begin

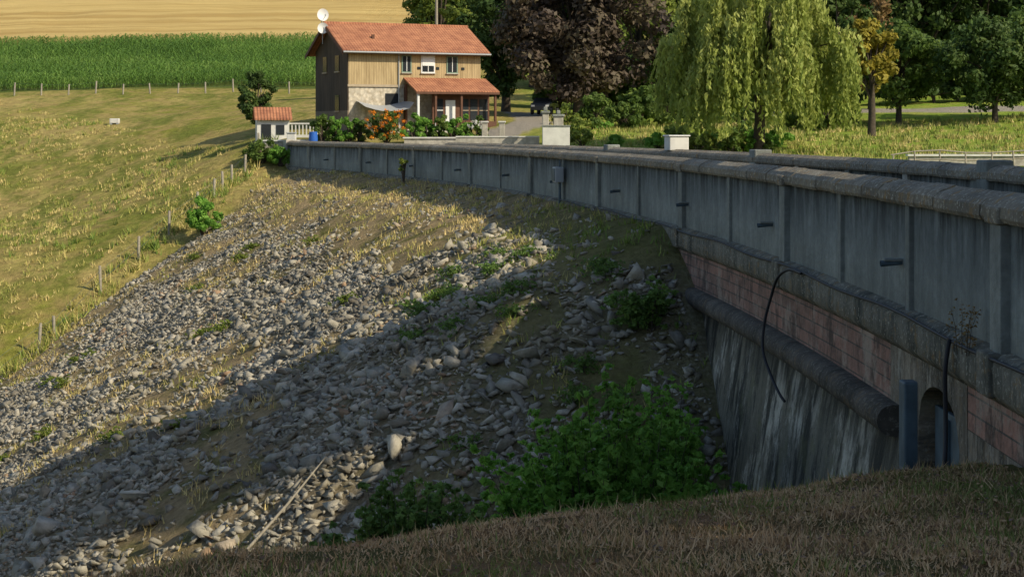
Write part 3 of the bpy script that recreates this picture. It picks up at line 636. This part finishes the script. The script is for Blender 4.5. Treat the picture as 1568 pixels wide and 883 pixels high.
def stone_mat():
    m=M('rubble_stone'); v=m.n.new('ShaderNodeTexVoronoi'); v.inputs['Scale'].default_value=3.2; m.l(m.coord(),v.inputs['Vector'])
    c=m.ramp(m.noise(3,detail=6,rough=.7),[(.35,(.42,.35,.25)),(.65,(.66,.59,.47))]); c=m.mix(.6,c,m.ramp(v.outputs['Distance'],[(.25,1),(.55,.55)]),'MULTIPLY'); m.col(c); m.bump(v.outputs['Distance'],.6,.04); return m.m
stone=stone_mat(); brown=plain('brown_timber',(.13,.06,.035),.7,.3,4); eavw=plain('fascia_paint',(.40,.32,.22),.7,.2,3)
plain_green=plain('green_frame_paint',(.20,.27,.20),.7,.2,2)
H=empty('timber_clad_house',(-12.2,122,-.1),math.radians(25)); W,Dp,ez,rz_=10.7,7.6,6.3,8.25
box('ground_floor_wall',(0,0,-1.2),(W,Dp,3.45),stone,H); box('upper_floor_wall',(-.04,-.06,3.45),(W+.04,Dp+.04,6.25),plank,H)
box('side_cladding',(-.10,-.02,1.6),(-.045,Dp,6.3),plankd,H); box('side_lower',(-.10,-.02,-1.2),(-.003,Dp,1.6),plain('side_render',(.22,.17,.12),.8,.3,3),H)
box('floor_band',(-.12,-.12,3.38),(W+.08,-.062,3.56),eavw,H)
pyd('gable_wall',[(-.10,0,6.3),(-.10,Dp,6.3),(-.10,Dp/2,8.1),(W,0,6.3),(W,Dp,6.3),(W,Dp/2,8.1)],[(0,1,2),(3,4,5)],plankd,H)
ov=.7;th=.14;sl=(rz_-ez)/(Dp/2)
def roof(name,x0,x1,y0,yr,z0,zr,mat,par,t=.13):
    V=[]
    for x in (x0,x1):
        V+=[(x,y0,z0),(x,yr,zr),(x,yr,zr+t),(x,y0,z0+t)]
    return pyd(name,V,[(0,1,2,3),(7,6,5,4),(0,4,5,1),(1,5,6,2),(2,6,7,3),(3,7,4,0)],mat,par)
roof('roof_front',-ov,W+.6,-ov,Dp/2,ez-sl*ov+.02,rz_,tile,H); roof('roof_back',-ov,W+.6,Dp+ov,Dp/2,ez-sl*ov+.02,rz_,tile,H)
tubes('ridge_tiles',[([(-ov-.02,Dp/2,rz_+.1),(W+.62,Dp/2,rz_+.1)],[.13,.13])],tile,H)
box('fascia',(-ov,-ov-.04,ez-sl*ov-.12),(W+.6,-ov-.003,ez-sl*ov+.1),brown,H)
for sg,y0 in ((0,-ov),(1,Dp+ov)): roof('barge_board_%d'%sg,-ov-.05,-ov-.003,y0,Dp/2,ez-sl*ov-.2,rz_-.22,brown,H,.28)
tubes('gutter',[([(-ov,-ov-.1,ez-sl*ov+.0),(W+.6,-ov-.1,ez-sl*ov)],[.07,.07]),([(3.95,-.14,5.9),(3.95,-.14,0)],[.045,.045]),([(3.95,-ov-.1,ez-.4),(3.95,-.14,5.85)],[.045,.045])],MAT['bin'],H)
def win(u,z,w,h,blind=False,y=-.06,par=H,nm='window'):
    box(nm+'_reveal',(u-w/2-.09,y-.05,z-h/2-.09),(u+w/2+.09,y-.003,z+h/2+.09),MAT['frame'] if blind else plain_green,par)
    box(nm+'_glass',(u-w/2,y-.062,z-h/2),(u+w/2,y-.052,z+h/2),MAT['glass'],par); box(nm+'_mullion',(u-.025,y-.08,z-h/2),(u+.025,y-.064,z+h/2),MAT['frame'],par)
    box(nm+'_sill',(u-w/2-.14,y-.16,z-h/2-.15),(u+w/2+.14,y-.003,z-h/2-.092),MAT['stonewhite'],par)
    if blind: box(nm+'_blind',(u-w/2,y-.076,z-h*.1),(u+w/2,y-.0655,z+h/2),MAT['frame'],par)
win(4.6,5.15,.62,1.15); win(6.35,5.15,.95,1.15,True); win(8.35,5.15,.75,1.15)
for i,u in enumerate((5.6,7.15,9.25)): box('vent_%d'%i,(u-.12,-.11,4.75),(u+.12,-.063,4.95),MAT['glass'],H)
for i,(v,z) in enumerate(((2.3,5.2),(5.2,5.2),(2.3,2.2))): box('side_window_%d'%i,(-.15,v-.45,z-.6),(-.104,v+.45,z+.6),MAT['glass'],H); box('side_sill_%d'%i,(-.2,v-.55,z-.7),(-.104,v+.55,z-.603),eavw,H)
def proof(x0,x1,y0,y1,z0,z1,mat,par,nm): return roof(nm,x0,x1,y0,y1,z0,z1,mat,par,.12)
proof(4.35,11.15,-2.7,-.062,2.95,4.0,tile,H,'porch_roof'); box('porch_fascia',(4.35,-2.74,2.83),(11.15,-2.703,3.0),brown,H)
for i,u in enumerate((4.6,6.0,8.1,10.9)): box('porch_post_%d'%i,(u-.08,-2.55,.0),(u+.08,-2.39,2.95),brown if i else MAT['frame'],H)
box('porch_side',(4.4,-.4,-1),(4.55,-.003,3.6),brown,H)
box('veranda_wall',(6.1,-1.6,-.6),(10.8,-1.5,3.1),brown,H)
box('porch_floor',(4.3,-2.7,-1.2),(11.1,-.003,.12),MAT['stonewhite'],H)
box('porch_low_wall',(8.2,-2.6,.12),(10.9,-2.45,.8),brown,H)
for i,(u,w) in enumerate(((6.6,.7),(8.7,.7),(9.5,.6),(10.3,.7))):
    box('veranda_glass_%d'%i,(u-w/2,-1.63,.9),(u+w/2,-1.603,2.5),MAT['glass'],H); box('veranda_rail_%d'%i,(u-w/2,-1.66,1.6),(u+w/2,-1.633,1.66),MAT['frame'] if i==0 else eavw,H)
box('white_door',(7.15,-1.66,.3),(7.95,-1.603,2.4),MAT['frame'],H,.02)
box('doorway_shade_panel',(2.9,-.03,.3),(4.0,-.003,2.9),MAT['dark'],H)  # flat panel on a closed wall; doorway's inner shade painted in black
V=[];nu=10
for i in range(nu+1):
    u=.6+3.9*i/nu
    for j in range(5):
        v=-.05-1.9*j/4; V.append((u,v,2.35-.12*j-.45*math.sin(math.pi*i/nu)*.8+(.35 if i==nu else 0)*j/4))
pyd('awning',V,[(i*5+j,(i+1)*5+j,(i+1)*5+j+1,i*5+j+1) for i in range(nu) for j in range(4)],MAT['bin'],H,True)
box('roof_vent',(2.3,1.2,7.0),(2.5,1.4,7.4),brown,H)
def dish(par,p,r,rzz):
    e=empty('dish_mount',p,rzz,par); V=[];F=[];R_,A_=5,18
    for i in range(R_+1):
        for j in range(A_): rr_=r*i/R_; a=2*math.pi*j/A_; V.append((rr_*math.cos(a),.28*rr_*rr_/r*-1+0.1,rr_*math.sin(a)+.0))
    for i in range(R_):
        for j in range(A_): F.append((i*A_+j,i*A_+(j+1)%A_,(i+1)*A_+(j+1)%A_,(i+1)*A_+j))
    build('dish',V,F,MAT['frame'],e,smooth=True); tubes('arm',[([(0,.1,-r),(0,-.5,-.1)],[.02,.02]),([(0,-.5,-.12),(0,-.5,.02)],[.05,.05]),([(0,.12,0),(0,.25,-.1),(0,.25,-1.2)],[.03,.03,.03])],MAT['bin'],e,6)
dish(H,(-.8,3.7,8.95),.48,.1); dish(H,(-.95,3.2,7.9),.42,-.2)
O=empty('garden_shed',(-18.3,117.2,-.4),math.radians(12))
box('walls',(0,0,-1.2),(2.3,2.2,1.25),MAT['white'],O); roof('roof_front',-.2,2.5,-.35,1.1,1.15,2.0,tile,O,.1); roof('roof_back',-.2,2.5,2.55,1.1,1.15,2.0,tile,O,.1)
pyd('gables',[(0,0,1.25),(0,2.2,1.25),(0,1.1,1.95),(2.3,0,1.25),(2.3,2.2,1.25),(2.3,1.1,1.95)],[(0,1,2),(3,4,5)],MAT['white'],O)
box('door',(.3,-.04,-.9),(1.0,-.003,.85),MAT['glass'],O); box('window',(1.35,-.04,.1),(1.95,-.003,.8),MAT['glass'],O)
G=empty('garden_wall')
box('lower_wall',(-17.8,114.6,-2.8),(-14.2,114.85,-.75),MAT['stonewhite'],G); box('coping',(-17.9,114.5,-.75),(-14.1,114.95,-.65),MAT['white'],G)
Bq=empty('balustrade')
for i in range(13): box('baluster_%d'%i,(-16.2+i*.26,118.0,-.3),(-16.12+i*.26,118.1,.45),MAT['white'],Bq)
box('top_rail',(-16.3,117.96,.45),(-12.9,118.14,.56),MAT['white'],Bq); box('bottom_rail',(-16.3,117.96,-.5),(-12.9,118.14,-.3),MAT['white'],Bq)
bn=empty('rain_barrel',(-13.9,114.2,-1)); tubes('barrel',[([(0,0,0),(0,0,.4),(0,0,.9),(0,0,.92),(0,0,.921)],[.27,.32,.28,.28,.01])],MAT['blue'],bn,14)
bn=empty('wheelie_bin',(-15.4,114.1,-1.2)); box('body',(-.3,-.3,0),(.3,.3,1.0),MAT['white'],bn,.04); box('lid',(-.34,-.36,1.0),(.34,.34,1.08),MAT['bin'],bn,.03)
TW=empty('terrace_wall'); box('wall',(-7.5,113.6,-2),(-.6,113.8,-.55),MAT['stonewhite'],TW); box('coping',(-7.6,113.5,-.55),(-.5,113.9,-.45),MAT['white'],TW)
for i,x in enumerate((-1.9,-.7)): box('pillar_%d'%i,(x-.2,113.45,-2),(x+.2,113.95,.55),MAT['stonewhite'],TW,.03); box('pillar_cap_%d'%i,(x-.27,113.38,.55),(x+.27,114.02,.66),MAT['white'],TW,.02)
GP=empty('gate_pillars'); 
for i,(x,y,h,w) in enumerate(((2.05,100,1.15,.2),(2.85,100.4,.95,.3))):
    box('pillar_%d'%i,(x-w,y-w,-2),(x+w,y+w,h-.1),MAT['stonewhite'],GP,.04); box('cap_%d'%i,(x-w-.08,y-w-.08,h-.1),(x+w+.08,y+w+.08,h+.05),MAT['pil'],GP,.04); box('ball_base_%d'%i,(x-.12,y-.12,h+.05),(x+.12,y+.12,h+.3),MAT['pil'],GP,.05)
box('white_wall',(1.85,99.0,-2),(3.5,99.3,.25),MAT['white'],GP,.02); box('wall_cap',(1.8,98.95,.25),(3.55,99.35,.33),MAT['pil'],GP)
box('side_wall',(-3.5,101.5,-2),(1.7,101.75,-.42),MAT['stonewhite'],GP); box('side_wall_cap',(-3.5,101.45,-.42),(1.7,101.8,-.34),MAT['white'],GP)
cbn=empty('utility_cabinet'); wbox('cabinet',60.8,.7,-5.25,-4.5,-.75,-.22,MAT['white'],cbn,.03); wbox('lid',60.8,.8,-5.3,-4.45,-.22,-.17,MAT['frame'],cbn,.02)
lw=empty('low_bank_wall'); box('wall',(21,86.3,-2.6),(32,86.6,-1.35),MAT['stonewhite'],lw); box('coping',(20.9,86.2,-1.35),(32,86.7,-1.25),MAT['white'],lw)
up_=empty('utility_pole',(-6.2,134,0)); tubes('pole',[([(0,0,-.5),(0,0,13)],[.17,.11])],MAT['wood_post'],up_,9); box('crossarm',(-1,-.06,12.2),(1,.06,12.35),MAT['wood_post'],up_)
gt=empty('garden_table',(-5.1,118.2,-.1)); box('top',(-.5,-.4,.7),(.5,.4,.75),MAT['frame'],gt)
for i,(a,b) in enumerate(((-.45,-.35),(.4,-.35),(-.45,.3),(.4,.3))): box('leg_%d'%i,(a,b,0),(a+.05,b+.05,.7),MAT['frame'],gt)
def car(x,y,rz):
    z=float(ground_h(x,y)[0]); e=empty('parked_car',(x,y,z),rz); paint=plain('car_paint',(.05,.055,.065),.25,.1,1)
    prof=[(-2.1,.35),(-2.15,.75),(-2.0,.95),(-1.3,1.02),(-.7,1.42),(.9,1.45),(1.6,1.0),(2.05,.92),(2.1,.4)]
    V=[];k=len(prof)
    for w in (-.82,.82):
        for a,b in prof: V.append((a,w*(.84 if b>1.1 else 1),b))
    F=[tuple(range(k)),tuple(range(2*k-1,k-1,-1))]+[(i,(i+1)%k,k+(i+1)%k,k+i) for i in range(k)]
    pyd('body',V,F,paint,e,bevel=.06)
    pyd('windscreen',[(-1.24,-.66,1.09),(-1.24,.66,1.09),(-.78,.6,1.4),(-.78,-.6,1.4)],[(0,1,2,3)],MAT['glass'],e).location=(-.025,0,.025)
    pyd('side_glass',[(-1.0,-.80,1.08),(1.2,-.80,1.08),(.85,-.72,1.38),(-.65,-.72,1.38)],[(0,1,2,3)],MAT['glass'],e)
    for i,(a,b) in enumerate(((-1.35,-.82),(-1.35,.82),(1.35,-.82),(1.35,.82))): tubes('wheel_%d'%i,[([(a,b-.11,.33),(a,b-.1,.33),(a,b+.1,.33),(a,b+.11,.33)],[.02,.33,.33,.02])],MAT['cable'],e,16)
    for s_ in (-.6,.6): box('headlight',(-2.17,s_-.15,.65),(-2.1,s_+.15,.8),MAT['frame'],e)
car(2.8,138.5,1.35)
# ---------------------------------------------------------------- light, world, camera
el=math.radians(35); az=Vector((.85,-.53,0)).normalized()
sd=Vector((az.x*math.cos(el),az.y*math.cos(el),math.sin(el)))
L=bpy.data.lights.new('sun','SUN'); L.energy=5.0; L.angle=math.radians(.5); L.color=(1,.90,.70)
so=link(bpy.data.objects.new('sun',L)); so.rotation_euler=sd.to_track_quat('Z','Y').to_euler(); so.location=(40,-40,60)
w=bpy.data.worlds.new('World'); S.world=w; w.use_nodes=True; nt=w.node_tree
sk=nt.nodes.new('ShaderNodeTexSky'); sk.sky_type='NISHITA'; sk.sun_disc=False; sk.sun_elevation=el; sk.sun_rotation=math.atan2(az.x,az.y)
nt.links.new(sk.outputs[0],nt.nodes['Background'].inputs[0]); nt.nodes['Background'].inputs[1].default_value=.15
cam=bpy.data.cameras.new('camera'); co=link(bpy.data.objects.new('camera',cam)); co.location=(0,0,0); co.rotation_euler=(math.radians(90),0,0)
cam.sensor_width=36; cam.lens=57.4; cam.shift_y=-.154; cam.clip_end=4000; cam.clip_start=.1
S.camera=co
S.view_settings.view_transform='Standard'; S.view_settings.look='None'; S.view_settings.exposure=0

end
begin

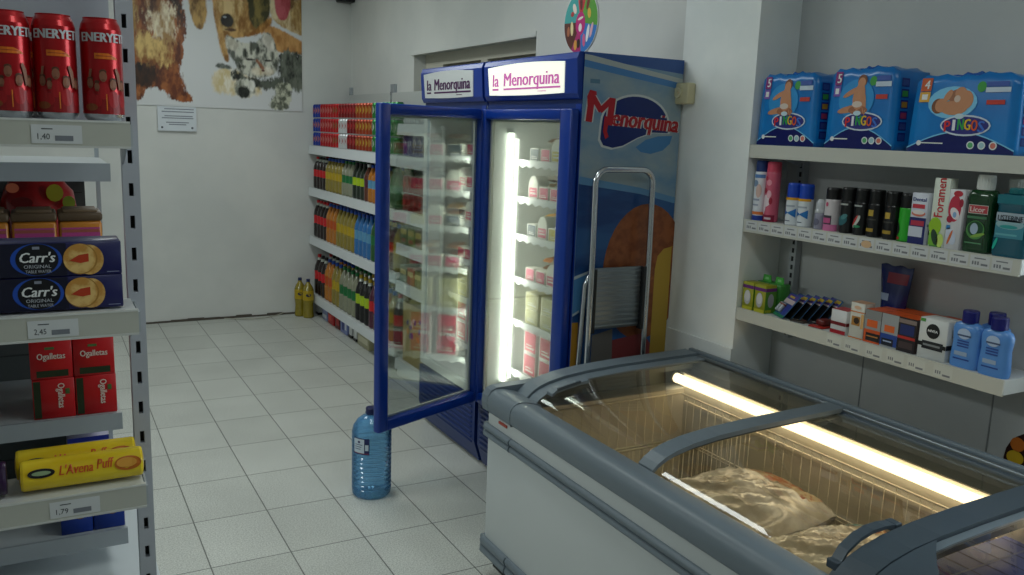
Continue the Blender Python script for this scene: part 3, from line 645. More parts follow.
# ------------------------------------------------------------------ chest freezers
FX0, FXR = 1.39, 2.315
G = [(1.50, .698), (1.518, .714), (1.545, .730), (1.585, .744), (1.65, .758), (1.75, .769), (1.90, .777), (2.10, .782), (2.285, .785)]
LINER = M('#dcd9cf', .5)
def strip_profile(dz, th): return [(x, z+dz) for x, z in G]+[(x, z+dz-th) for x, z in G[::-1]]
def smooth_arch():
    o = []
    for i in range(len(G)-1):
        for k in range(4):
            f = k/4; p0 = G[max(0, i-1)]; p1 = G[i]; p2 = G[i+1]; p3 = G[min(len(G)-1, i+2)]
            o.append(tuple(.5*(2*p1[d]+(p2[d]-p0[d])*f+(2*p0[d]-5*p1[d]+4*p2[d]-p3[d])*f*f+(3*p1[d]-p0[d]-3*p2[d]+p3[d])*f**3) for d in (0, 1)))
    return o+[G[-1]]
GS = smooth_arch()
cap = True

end
begin

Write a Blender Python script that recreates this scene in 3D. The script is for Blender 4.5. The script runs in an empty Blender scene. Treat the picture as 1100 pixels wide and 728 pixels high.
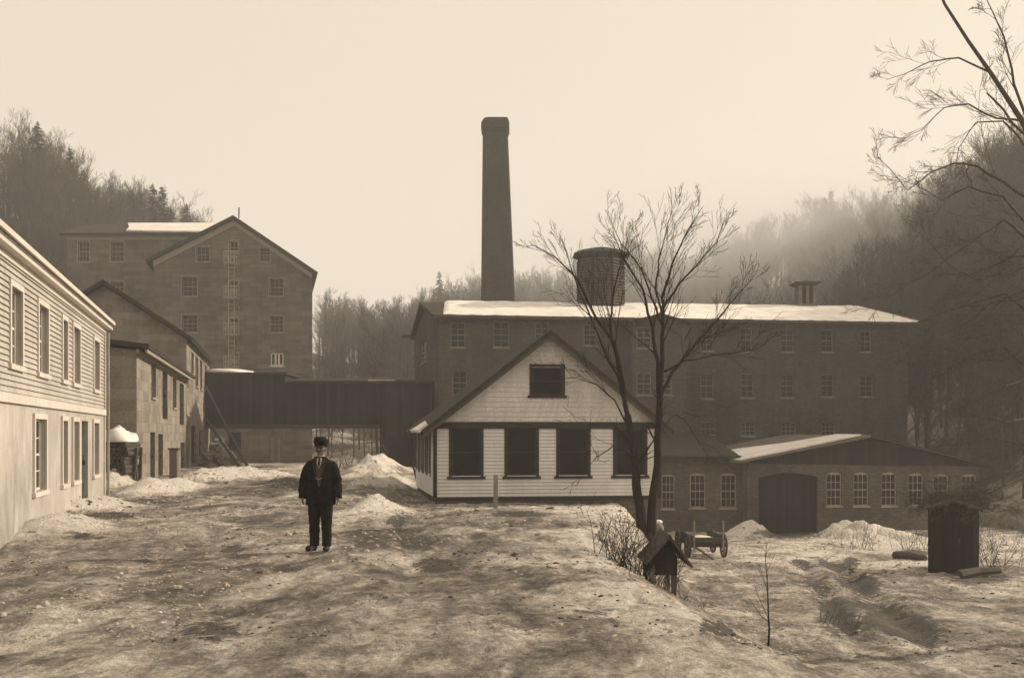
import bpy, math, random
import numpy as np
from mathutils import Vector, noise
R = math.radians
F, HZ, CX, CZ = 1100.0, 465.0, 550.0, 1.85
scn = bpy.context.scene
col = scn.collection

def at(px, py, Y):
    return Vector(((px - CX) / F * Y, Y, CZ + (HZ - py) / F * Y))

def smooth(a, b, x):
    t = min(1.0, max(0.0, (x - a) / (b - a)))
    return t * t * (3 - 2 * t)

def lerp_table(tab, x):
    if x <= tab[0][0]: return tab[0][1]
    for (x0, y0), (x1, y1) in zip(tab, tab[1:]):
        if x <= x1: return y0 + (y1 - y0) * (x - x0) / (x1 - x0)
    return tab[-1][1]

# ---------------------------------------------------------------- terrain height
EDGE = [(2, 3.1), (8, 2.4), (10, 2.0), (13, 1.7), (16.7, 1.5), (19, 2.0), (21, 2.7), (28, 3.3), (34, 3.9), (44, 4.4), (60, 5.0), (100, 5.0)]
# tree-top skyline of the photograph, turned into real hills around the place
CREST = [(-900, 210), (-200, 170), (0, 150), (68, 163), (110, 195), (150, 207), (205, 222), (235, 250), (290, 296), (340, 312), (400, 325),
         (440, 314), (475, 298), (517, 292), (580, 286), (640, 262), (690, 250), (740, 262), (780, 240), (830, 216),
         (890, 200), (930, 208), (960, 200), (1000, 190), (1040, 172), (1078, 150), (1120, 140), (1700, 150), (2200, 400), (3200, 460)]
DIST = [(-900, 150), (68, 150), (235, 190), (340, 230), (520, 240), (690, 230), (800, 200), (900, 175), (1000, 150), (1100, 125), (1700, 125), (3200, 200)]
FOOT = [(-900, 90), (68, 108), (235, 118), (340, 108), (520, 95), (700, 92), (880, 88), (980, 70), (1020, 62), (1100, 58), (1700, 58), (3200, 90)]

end

Locate all lines in the listing above with the word "script". Copy them.

Write part 3 of the bpy script that recreates this picture. It picks up at line 636. This part finishes the script. The script is for Blender 4.5. Treat the picture as 1568 pixels wide and 883 pixels high.
Continue the Blender Python script for this scene: part 3, from line 645. More parts follow.
Write a Blender Python script that recreates this scene in 3D. The script is for Blender 4.5. The script runs in an empty Blender scene. Treat the picture as 1100 pixels wide and 728 pixels high.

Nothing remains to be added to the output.